"London, UK - March 26, 2011: A breakaway group of protesters clash with police during a large austerity rally."

Mobs are an organism. They act like a living creature. They might be made of people, but they react in known and predictable ways.

Mobs move in the path of least resistance towards their goal. If one person chooses a different path, others in the mob will follow, not a lot. But more people will follow those, and pretty soon there is a significant part of the mob moving in that new direction.

This is why breaking contact with the mob can be difficult. You need to fade out of the mob, not attract attention that causes parts to follow.

When there is a junction, the mob will flow down multiple paths from that junction unless guided. This is how multiple blocks can become involved with the mob: they move in the same general direction, but they fill all available space.

Mobs avoid hard points. They will flow around those hard points, but hard points cause a pain-like response, and the mob recoils from contact.

Riots are a type of mob behavior. My mentor told the story of how he and his Johns Hopkins buddies rushed to the rowhouse of one of the buddy’s moms. There they set up in the front window with long guns.

As the story was recounted to me, every rowhouse on that block suffered serious damage except for three. The rowhouse they were in and the two rowhouses directly across the street from them.

The mob avoided that hardpoint. It wasn’t worth the pain, and the organism retreated.

Mobs are dangerous. People get caught up in them and don’t know how to extract themselves. People that would never dream of being violent or vandalizing property will do it without even a thought. They follow anybody who acts like a leader.
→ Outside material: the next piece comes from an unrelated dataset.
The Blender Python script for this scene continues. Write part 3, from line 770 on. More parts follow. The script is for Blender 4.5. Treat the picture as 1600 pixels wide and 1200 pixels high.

During student protests that turned into riots at my University in the 60s, before I got there, there was no vandalism until one person threw a brick through the plate glass window of an upscale store. The student newspaper ran a picture of the man throwing that brick through the window to go with the story of the police vowing to track down the student who did it.

Oh, the man throwing the brick? He was dressed as a police officer.

The REST of the windows, those were broken by students who followed suit. Once one act of violence happened, the rest of the mob followed suit.

During the January 6th march to the Capitol, instigators changed the protest into a mob. That mob did not turn into a riot; they just did things that, as individuals, they would not normally do.

The reason that it didn’t turn into a riot was because there was no drive among the people to be violent.

We compare that to the BLM riots.

In Kenosha, we saw protests turn to mobs turn to riots. One of the interesting things that was caught on camera was people in all-black clothing, carrying umbrellas, throwing those first bricks. Starting the process of turning the mob into a riot.

The people in the streets were already angry. The media had been stirring up hate and anger for days and weeks. It took very little to drive the protests into mobs and the mobs into riots.

But there are things that mobs don’t do. They don’t have Command and Control structures. They don’t have security details. They don’t have assigned tasks for different units. They don’t have units.

One of the interesting, but not surprising, features of the “mobs” in MN is just how well organized they are.

All of which leads me to believe that they are not organic. There are parts that are useful fools/tools. But there are other parts that are most definitely acting to destabilize societal norms in the area. To foment a revolution.